Der brasilianische Indianermissionsrat CIMI und die russische
Menschenrechtsorganisation MEMORIAL sind am Samstag in
Göttingen von der Gesellschaft für bedrohte Völker
(GfbV) mit dem Victor-Gollancz- Preis ausgezeichnet worden.
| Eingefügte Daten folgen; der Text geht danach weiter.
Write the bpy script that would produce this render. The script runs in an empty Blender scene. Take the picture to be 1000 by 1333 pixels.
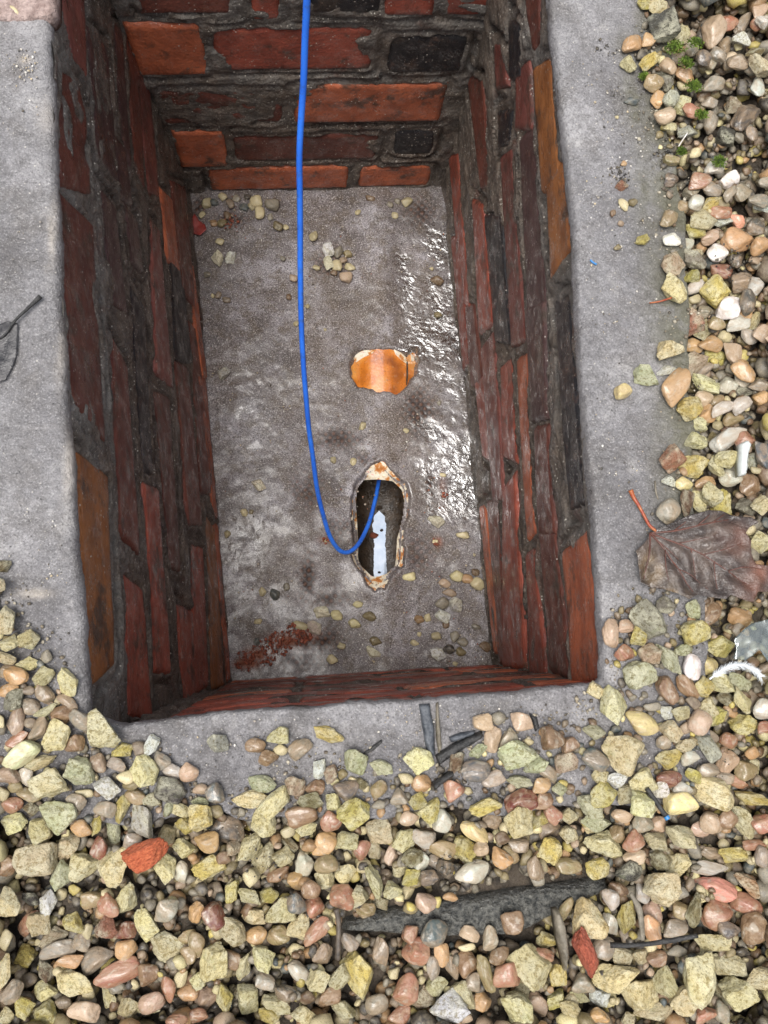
import bpy, bmesh, math, random
import numpy as np
from mathutils import Vector, Matrix
from mathutils.geometry import delaunay_2d_cdt

# ------------------------------------------------------------------ camera, sky, sun, exposure
SC = bpy.context.scene
COL = SC.collection
CAM_H = 0.69
DEPTH = 0.64
cd = bpy.data.cameras.new('camera')
cam = bpy.data.objects.new('camera', cd)
COL.objects.link(cam)
cam.matrix_world = Matrix(((0.996815,0.000000,-0.079745,0.000000),(-0.012060,0.988499,-0.150748,0.000000),(0.078828,0.151230,0.985351,0.690000),(0.000000,0.000000,0.000000,1.000000)))
cd.sensor_fit = 'HORIZONTAL'; cd.sensor_width = 36.0; cd.lens = 41.4
cd.clip_start = 0.02; cd.clip_end = 200.0
SC.camera = cam

SUN_EL, SUN_AZ = math.radians(79), math.radians(212)
world = bpy.data.worlds.new('World'); SC.world = world; world.use_nodes = True
wn = world.node_tree; wn.nodes.clear()
sky = wn.nodes.new('ShaderNodeTexSky'); sky.sky_type = 'NISHITA'; sky.sun_disc = False
sky.sun_elevation = SUN_EL; sky.sun_rotation = SUN_AZ; sky.dust_density = 4.0; sky.air_density = 1.0
hs = wn.nodes.new('ShaderNodeHueSaturation'); hs.inputs['Saturation'].default_value = 0.34
bg = wn.nodes.new('ShaderNodeBackground'); bg.inputs['Strength'].default_value = 0.09
wo = wn.nodes.new('ShaderNodeOutputWorld')
wn.links.new(sky.outputs['Color'], hs.inputs['Color']); wn.links.new(hs.outputs['Color'], bg.inputs['Color'])
wn.links.new(bg.outputs['Background'], wo.inputs['Surface'])
sl = bpy.data.lights.new('sun', 'SUN'); sl.energy = 1.5; sl.angle = math.radians(32); sl.color = (1.0, 0.97, 0.93)
so = bpy.data.objects.new('sun', sl); COL.objects.link(so)
sd = Vector((-0.24, -0.10, 1.0)).normalized()
so.rotation_euler = sd.to_track_quat('Z', 'Y').to_euler()
SC.view_settings.view_transform = 'Standard'; SC.view_settings.look = 'None'
SC.view_settings.exposure = 1.05; SC.view_settings.gamma = 1.0
SC.view_settings.use_curve_mapping = False
SC.render.resolution_x = 768; SC.render.resolution_y = 1024
SC.cycles.max_bounces = 10; SC.cycles.diffuse_bounces = 6

# ------------------------------------------------------------------ helpers
def tag(o, label=None, cat=None, group=None, kind=None):
    if label: o['label'] = label
    if cat: o['category'] = cat
    if group: o['group'] = group
    if kind: o['kind'] = kind
    return o

def link(name, me, mat=None, parent=None, smooth=True):
    o = bpy.data.objects.new(name, me); COL.objects.link(o)
    if mat is not None and len(me.materials) == 0: me.materials.append(mat)
    if smooth and len(me.polygons): me.polygons.foreach_set('use_smooth', np.ones(len(me.polygons), bool))
    if parent is not None: o.parent = parent
    return o

def mesh(name, V, Fs):
    me = bpy.data.meshes.new(name)
    me.from_pydata([tuple(map(float, v)) for v in V], [], [tuple(map(int, f)) for f in Fs]); me.update()
    return me

def tri_mesh(name, V, T):
    me = bpy.data.meshes.new(name); V = np.asarray(V, np.float32); T = np.asarray(T, np.int32)
    me.vertices.add(len(V)); me.vertices.foreach_set('co', V.ravel())
    me.loops.add(T.size); me.loops.foreach_set('vertex_index', T.ravel())
    me.polygons.add(len(T)); me.polygons.foreach_set('loop_start', np.arange(len(T), dtype=np.int32) * T.shape[1])
    me.update(calc_edges=True); me.validate()
    return me

def fattr(me, name, vals):
    a = me.attributes.new(name, 'FLOAT', 'POINT'); a.data.foreach_set('value', np.asarray(vals, np.float32))

def empty(name, loc=(0, 0, 0)):
    o = bpy.data.objects.new(name, None); o.location = loc; o.empty_display_size = .05; COL.objects.link(o); return o

def hsh(i, j, k, s):
    n = (i * 374761393 + j * 668265263 + k * 2147483647 + s * 974634777) & 0x7fffffff
    n = ((n ^ (n >> 13)) * 1274126177) & 0x7fffffff
    return ((n ^ (n >> 16)) & 0xffff) / 65535.0

def vnoise(P, scale=1.0, seed=0):
    P = np.asarray(P, float) * scale; I = np.floor(P).astype(np.int64); f = P - I; f = f * f * (3 - 2 * f); r = 0
    for a in (0, 1):
        for b in (0, 1):
            for c in (0, 1):
                w = (f[..., 0] if a else 1 - f[..., 0]) * (f[..., 1] if b else 1 - f[..., 1]) * (f[..., 2] if c else 1 - f[..., 2])
                r = r + w * hsh(I[..., 0] + a, I[..., 1] + b, I[..., 2] + c, seed)
    return r * 2 - 1

def fbm(P, scale=1.0, oct=4, seed=0, gain=.5):
    r = 0; a = 1.0; t = 0
    for o in range(oct):
        r = r + a * vnoise(P, scale * 2 ** o, seed + o * 17); t += a; a *= gain
    return r / t

def grid_faces(n, m, wrap=False):
    i, j = np.meshgrid(np.arange(n - 1 if not wrap else n), np.arange(m - 1), indexing='ij')
    i2 = (i + 1) % n
    return np.stack([i * m + j, i2 * m + j, i2 * m + j + 1, i * m + j + 1], -1).reshape(-1, 4)

def catmull(P, n):
    P = np.asarray(P, float); P = np.vstack([2 * P[0] - P[1], P, 2 * P[-1] - P[-2]]); out = []
    for i in range(1, len(P) - 2):
        for t in np.arange(n) / n:
            a, b, c, d = P[i - 1], P[i], P[i + 1], P[i + 2]
            out.append(.5 * (2 * b + (c - a) * t + (2 * a - 5 * b + 4 * c - d) * t * t + (3 * b - a - 3 * c + d) * t ** 3))
    out.append(P[-2]); return np.array(out)

def tube(name, pts, rad, n=8, sub=6, flat=1.0, rough=0.0, seed=0):
    """swept tube; rad may be a list per control point"""
    P = catmull(pts, sub)
    rr = np.interp(np.linspace(0, 1, len(P)), np.linspace(0, 1, np.size(rad)), np.atleast_1d(rad)) if np.size(rad) > 1 else np.full(len(P), rad)
    T = np.gradient(P, axis=0); T /= np.linalg.norm(T, axis=1)[:, None] + 1e-12
    up = np.array([0, 0, 1.0]); V = []
    for p, t, r in zip(P, T, rr):
        u = up - t * (up @ t)
        if np.linalg.norm(u) < .2: u = np.array([0, 1.0, 0]) - t * t[1]
        u /= np.linalg.norm(u); s = np.cross(t, u)
        for k in range(n):
            a = 2 * math.pi * k / n; V.append(p + r * (math.cos(a) * s + math.sin(a) * u * flat))
    V = np.array(V)
    if rough: V += rough * np.stack([fbm(V, 300, 3, seed + q) for q in range(3)], -1)
    m = len(P); F = []
    for i in range(m - 1):
        for k in range(n): F.append((i * n + k, i * n + (k + 1) % n, (i + 1) * n + (k + 1) % n, (i + 1) * n + k))
    F.append(tuple(range(n))[::-1]); F.append(tuple(range((m - 1) * n, m * n)))
    return mesh(name, V, F)

def sheet(name, poly, step, zf, thick=.0004, seed=0):
    """thin two-sided sheet (leaf, film) from an outline; zf(x, y) is the height"""
    poly = np.array(poly, float); B = []
    for a, b in zip(poly, np.roll(poly, -1, 0)):
        n = max(1, int(np.hypot(*(b - a)) / step)); B += [a + (b - a) * t / n for t in range(n)]
    B = np.array(B); x0, y0 = B.min(0); x1, y1 = B.max(0); r = np.random.RandomState(seed)
    gx, gy = np.meshgrid(np.arange(x0, x1, step), np.arange(y0, y1, step)); G = np.stack([gx.ravel(), gy.ravel()], -1)
    G = G + r.uniform(-.25, .25, G.shape) * step; G = G[inpoly(G[:, 0], G[:, 1], B)]
    pts = [Vector(p) for p in np.vstack([B, G])]; nb = len(B)
    vo, _, fo, _, _, _ = delaunay_2d_cdt(pts, [(i, (i + 1) % nb) for i in range(nb)], [list(range(nb))], 1, 1e-7)
    X = np.array([(v.x, v.y) for v in vo]); Z = zf(X[:, 0], X[:, 1]); n = len(X)
    V = np.vstack([np.column_stack([X, Z]), np.column_stack([X, Z - thick])]); F = [tuple(f) for f in fo]
    F += [tuple(i + n for i in f[::-1]) for f in fo]
    ec = {}
    for f in fo:
        for a, b in zip(f, list(f[1:]) + [f[0]]): ec[(a, b)] = 1
    F += [(b, a, a + n, b + n) for (a, b) in ec if (b, a) not in ec]
    return mesh(name, V, F)

def lump(name, pts2, z0, h, step=.002, amp=.002, seed=0, edge=.006):
    """solid flat-bottomed lump with a rough top, outline in plan"""
    poly = np.array(pts2, float)
    def d_edge(x, y):
        P = np.stack([x, y], -1); d = np.full(len(x), 9.)
        for a, b in zip(poly, np.roll(poly, -1, 0)):
            t = np.clip(((P - a) @ (b - a)) / ((b - a) @ (b - a) + 1e-12), 0, 1); d = np.minimum(d, np.linalg.norm(P - a - t[:, None] * (b - a), axis=1))
        return d
    def zf(x, y):
        e = np.clip(d_edge(x, y) / edge, 0, 1); q = np.stack([x, y, 0 * x], -1)
        return z0 + h * np.sqrt(1 - (1 - e) ** 2) + amp * fbm(q, 130, 4, seed) * e
    return sheet(name, poly, step, zf, h + .002, seed)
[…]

"Trotz Risiko für Leib und Leben bieten sowohl MEMORIAL als
auch CIMI staatlicher Willkür und mächtigen
Wirtschaftsinteressen täglich die Stirn, obwohl sie oft
allein gelassen werden von Parlamenten und Regierungen
demokratisch regierter Staaten", würdigte der
GfbV-Bundesvorsitzende Tilman Zülch das Engagement der
Menschenrechtler.
Der MEMORIAL-Vorsitzende Oleg Orlow aus Moskau wandte sich an die
Bundesregierung und die EU: "Wenn schwere
Menschenrechtsverletzungen aus diplomatischen Gründen
totgeschwiegen oder verharmlost werden, arbeiten Sie den
Mördern von Natalja Estemirowa in die Hände. Wir
brauchen Öffentlichkeit und anhaltende politische
Rückendeckung, nicht nur punktuelle Beileidsbekundungen."
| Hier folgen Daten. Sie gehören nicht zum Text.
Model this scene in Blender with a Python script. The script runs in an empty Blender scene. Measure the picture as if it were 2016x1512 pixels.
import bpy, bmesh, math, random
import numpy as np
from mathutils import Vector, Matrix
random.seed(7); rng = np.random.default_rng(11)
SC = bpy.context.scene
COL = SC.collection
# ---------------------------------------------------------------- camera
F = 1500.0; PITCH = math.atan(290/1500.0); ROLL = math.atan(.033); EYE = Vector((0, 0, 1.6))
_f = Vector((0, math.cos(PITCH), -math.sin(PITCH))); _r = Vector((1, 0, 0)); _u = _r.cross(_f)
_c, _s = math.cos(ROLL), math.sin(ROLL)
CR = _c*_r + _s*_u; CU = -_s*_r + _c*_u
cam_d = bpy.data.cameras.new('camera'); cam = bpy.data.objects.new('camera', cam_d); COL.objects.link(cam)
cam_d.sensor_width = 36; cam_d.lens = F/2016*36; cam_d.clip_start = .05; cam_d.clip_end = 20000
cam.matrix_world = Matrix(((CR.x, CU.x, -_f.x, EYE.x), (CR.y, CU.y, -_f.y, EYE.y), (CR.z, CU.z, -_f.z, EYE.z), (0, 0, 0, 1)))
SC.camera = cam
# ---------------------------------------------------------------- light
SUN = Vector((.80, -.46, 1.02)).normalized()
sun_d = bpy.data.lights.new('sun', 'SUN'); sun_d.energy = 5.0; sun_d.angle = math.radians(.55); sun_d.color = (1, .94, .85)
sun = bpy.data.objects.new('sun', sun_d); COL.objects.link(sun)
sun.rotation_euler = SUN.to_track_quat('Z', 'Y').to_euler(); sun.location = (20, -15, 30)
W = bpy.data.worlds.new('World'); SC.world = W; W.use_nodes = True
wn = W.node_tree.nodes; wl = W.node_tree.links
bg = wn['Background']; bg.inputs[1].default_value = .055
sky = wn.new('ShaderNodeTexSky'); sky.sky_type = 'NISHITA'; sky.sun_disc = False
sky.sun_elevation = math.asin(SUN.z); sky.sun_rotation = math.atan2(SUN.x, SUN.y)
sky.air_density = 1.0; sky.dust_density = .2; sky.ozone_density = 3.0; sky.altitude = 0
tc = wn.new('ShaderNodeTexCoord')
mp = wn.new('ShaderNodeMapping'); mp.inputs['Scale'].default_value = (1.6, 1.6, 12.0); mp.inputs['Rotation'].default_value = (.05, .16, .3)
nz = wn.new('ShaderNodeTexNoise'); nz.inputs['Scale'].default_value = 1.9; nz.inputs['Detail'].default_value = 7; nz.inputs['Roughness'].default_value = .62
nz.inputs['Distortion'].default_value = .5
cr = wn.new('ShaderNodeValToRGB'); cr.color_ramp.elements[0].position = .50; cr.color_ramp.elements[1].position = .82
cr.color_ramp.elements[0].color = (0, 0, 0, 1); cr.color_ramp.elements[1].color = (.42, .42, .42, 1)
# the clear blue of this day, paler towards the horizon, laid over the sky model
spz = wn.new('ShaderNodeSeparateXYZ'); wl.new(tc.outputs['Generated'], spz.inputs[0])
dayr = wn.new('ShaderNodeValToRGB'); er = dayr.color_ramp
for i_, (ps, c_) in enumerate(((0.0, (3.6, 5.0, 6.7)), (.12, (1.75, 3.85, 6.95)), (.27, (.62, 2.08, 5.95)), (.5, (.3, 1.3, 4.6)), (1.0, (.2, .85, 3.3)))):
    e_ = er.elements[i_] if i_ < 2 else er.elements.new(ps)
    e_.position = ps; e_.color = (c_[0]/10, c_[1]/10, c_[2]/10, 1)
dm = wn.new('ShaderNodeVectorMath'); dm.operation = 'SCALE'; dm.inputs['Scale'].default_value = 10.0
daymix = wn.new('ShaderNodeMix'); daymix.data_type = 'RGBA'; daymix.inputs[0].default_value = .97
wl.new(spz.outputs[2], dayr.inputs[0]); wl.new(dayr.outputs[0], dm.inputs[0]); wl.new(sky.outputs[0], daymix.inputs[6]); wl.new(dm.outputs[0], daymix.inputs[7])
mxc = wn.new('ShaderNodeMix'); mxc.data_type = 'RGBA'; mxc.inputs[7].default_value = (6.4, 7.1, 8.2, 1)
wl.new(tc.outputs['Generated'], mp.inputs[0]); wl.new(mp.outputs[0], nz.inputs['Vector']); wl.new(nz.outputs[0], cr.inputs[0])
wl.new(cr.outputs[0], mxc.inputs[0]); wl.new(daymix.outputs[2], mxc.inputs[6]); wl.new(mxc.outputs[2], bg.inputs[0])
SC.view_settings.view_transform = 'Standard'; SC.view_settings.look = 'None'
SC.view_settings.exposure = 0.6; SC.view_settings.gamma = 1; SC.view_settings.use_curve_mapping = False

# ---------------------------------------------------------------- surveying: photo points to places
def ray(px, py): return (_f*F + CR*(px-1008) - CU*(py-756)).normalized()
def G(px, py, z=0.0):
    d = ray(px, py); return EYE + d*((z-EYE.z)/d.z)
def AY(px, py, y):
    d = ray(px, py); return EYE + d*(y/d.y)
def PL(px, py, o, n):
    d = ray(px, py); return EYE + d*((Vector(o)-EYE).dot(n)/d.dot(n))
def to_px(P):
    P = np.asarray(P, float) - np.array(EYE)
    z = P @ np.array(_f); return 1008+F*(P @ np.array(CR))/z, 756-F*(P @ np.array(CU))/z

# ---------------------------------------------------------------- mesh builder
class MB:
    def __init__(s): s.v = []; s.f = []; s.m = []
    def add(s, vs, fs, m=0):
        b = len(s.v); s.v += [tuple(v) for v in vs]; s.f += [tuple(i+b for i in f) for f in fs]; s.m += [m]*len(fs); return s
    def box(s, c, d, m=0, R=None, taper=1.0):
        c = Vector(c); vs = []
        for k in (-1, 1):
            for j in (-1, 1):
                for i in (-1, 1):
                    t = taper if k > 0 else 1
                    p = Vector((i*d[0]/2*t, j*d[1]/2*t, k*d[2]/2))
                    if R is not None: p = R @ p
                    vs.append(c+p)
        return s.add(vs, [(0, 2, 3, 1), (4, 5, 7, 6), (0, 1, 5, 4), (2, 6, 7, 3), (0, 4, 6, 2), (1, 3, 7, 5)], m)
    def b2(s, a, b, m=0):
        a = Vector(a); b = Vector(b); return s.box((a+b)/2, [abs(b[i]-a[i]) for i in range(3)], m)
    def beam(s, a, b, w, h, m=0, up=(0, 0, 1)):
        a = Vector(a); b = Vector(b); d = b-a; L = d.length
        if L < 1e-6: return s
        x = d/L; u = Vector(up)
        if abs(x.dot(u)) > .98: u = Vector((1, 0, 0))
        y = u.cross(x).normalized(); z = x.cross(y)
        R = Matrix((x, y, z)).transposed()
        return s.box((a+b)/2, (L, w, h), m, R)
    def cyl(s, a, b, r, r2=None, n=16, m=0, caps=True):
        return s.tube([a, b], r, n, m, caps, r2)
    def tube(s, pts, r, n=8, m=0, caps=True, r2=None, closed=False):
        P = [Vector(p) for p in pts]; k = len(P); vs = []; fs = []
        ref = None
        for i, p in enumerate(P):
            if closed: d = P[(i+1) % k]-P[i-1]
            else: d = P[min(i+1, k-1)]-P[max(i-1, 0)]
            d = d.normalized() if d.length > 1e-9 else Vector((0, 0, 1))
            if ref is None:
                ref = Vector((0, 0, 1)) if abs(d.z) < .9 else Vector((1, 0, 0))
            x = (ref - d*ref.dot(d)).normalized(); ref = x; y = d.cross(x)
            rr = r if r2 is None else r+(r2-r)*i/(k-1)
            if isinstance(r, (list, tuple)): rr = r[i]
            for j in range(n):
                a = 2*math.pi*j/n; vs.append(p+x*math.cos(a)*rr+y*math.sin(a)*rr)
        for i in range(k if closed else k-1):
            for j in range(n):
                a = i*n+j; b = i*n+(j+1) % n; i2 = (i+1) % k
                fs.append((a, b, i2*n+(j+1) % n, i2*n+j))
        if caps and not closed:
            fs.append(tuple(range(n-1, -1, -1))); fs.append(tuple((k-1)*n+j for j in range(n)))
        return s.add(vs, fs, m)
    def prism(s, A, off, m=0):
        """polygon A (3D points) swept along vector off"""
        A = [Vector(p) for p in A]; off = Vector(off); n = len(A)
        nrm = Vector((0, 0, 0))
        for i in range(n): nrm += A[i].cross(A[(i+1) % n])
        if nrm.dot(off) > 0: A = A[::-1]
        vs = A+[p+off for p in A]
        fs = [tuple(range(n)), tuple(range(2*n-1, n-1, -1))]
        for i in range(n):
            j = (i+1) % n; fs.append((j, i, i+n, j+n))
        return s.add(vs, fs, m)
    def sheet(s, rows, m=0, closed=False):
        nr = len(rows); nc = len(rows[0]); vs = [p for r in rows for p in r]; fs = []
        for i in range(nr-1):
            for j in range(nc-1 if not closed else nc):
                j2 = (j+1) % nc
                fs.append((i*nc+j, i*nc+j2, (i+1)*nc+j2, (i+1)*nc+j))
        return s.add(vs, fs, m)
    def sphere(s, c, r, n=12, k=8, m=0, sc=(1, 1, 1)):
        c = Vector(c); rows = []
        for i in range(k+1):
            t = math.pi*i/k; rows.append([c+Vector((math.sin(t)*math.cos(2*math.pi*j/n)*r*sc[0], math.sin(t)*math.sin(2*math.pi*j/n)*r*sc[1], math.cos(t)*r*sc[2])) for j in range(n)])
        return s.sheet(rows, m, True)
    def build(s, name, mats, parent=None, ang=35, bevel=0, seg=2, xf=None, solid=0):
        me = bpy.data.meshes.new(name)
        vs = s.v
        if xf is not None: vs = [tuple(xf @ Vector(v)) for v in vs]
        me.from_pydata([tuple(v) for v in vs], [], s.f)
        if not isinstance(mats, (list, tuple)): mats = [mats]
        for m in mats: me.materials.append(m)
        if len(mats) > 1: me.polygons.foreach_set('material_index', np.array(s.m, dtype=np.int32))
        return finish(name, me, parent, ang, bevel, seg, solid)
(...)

Der CIMI-Generalsekretär José Eden Pereira
Magalhães, der zur Preisverleihung aus Brasilia angereist
war, klagte mit Blick auf die Situation der mehr als 700.000
Ureinwohner seines Landes: "In Brasilien triumphieren
wirtschaftliche und politische Interessen noch immer über
das Völkerrecht. Deshalb ist unser Land eine der Nationen
mit der größten sozialen Ungleichheit."
In "vorbildlicher Hinwendung" habe CIMI die Ureinwohner als
gleichberechtigte Partner anerkannt, verteidige ihre Interessen
und vor allem ihren Anspruch auf ihr traditionelles Land gegen
Behörden, Großgrundbesitzer, Konzerne und die
Holzmafia, begründet die GfbV die Ehrung des
Indianermissionsrates mit dem Victor-Gollancz-Preis. MEMORIAL
bekommt die Auszeichnung als "Verneigung vor dem beispiellosen
Mut ihrer Mitarbeiterinnen und Mitarbeiter, die für ihr
aufopferungsvolles Menschenrechtsengagement in einer feindlich
gesinnten Umgebung täglich ihr Leben riskieren".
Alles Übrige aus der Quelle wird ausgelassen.